WHAT YOU NEED TO DO: Copy every line that holds "this".

☆ ☆ ☆ ☆

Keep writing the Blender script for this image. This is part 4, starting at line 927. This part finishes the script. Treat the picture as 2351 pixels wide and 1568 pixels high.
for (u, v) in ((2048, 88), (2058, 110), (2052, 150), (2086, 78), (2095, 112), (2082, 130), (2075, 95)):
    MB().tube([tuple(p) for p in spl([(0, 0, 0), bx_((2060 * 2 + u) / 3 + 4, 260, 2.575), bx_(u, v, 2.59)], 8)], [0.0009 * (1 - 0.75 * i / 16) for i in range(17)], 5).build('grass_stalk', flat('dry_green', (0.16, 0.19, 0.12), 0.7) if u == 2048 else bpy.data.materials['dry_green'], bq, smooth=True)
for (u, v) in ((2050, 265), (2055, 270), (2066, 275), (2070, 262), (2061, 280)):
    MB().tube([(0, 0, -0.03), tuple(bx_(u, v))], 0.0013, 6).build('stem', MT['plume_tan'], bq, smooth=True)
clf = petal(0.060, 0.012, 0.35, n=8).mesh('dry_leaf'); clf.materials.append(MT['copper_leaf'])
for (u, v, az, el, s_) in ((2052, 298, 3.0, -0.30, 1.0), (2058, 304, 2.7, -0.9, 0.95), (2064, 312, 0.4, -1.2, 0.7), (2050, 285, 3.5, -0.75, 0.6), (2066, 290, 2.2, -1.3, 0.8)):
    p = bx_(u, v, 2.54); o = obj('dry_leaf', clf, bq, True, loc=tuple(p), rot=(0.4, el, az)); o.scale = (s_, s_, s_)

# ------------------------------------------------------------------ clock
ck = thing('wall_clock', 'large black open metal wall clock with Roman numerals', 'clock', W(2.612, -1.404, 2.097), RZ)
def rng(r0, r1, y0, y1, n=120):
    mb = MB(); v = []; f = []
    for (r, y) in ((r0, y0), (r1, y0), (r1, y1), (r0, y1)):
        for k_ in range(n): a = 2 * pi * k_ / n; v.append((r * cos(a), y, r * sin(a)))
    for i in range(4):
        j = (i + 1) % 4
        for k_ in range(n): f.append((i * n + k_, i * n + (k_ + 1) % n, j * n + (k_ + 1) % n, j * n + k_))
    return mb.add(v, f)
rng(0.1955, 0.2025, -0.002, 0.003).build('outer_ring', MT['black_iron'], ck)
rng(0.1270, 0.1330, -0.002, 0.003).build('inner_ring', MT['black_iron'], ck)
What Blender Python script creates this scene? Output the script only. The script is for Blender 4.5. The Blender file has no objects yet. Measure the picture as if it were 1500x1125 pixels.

☆ ☆ ☆ ☆

ANSWER TO THE PROBLEM:
Keep writing the Blender script for this image. This is part 4, starting at line 927. This part finishes the script. Treat the picture as 2351 pixels wide and 1568 pixels high.
What Blender Python script creates this scene? Output the script only. The script is for Blender 4.5. The Blender file has no objects yet. Measure the picture as if it were 1500x1125 pixels.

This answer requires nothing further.